NASA Sites Being Inspected In Florida After Irma

Kennedy Space Center remains closed, but spared major damage

NASA's Kennedy Space Center will remain closed for a fourth day September 13 as teams continue to evaluate damage there caused by Hurricane Irma.

The same holds true at adjoining Cape Canaveral Air Force Station.

Power has been restored to NASA and Air Force facilities but water service is out. Until that's restored, officials said Kennedy would stay closed to non-essential personnel.

Inspection crews were out in full force Tuesday.

At Kennedy's tourist area, life-size replicas of the space shuttle fuel tank and booster rockets were still standing outside the home of shuttle Atlantis.

Brigadier General Wayne Monteith, who's in charge of Air Force operations says, "We dodged another bullet". On Monday, Hurricane Irma's path remained well to the west of Cape Canaveral, which got hit with high winds and heavy rain.

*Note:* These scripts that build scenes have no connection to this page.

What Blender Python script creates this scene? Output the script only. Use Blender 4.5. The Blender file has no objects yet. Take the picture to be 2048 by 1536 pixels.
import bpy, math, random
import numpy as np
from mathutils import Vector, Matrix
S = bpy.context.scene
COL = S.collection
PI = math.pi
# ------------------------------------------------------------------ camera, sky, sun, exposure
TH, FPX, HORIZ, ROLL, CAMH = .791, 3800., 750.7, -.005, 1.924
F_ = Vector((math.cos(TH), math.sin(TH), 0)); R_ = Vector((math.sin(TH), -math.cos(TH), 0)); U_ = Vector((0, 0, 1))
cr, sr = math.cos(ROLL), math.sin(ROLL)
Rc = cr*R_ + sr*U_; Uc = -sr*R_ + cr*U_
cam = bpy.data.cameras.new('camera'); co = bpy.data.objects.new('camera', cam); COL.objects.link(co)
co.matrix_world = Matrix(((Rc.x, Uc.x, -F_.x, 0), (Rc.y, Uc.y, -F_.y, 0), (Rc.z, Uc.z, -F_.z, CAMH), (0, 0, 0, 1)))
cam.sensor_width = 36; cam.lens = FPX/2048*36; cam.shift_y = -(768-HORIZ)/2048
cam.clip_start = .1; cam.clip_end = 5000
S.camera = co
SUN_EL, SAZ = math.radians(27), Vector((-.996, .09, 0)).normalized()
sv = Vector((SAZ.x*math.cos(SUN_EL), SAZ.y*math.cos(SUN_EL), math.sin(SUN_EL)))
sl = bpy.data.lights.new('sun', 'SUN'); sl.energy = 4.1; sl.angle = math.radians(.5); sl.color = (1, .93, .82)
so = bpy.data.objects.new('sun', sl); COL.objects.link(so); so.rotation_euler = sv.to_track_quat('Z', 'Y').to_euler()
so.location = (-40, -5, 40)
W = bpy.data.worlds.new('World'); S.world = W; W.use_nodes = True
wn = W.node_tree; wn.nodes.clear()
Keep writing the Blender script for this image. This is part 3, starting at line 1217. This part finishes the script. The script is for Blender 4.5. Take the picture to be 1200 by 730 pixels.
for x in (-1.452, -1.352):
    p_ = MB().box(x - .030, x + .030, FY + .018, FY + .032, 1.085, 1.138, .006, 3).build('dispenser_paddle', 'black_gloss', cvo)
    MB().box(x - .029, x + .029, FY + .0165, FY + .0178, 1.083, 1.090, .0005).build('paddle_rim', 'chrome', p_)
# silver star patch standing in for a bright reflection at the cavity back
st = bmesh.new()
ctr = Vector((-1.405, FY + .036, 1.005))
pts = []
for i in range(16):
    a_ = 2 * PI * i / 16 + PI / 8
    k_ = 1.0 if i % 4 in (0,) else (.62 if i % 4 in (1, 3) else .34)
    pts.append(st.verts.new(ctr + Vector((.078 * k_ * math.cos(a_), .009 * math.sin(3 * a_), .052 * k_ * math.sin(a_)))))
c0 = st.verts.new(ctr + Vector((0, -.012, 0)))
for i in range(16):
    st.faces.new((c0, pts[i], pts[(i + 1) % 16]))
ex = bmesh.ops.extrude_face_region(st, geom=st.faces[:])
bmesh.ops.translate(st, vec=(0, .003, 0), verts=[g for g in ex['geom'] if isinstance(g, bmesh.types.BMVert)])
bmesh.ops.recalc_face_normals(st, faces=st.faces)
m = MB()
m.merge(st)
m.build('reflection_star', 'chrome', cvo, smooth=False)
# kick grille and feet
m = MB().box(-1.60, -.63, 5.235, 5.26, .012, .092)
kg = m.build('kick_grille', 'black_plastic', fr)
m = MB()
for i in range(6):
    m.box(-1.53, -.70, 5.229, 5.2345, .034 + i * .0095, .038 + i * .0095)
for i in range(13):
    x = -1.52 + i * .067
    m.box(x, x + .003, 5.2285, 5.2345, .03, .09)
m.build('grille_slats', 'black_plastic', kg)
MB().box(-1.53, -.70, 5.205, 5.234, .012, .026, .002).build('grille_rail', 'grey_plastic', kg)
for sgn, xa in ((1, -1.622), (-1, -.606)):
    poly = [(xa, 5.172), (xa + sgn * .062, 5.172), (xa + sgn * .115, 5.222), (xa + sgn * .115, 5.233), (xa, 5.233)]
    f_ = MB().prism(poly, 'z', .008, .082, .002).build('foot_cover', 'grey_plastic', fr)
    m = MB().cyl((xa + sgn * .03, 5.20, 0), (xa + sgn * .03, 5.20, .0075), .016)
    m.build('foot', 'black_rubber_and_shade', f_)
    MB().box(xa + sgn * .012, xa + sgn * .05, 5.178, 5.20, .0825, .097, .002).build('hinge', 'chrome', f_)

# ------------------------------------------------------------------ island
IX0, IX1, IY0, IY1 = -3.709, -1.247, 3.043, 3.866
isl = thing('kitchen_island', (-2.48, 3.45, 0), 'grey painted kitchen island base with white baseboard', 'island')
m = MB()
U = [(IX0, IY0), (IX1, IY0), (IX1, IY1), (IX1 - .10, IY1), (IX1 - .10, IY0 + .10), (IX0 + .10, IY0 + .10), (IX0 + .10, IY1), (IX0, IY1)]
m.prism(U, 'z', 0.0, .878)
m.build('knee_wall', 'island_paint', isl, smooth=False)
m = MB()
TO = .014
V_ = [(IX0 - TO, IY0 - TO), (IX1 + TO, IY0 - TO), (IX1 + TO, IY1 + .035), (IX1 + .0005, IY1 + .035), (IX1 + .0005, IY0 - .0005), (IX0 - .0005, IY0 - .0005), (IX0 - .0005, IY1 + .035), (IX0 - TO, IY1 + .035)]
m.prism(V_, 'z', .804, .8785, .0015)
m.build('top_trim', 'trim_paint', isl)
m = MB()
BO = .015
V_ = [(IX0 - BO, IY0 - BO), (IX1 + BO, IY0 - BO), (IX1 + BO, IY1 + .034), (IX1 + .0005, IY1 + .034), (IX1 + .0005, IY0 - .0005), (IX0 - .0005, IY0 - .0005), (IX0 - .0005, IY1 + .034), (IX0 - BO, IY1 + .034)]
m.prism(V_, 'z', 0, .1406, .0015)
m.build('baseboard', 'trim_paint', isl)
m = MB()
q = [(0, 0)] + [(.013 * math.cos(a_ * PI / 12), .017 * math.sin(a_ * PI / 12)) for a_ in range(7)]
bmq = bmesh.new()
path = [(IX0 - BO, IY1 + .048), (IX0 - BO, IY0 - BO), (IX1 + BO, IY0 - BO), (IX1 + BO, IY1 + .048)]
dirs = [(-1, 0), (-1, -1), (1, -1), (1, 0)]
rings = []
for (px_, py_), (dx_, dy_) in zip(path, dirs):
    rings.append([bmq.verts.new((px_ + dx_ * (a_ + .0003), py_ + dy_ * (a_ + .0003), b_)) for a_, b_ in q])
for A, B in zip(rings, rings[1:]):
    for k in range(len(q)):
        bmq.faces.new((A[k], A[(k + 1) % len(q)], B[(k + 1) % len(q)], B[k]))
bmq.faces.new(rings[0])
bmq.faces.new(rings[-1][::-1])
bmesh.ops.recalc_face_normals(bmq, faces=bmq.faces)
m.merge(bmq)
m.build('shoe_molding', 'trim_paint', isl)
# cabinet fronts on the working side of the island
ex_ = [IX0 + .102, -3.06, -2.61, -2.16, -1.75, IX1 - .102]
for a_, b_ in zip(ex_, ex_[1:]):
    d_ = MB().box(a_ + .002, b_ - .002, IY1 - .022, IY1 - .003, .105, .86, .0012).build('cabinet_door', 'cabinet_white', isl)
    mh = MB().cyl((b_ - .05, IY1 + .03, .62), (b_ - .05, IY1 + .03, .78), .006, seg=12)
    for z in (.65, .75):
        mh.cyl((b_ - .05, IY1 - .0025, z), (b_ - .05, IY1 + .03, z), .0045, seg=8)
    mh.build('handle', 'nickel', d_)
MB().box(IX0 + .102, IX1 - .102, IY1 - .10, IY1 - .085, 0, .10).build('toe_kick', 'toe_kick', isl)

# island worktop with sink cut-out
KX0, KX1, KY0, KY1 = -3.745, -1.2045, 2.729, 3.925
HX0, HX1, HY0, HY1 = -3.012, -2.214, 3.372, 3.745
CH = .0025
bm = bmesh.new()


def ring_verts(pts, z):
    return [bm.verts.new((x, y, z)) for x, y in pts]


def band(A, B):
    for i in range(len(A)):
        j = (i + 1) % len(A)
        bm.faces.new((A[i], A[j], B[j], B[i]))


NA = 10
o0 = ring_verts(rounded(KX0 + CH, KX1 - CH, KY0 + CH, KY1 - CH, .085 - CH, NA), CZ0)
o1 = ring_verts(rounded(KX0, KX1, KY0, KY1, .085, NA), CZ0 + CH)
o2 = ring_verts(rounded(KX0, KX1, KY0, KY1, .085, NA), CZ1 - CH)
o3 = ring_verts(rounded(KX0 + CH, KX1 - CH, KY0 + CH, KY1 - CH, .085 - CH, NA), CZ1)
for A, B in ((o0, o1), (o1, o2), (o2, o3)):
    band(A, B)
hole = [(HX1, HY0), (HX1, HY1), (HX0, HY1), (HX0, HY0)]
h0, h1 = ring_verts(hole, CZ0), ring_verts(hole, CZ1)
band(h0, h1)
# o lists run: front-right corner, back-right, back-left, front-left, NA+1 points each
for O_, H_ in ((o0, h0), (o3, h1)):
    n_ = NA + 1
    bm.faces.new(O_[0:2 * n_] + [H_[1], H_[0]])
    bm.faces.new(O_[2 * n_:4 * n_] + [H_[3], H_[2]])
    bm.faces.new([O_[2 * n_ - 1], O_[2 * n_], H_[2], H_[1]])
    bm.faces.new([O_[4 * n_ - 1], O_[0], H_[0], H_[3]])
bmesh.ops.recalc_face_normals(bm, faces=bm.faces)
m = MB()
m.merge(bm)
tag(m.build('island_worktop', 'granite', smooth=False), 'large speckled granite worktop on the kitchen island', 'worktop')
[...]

About 9,000 people work at Kennedy, a lot of them contractors. Images of an aerial tour of the center September 12 showed some roof and other exterior damage to some buildings, but not necessarily as serious as what KSC suffered when Hurricane Matthew passed just offshore in October 2016. United Launch Alliance also reported only minor damage to its facilities at Cape Canaveral, and expected to resume normal operations as soon as September 13.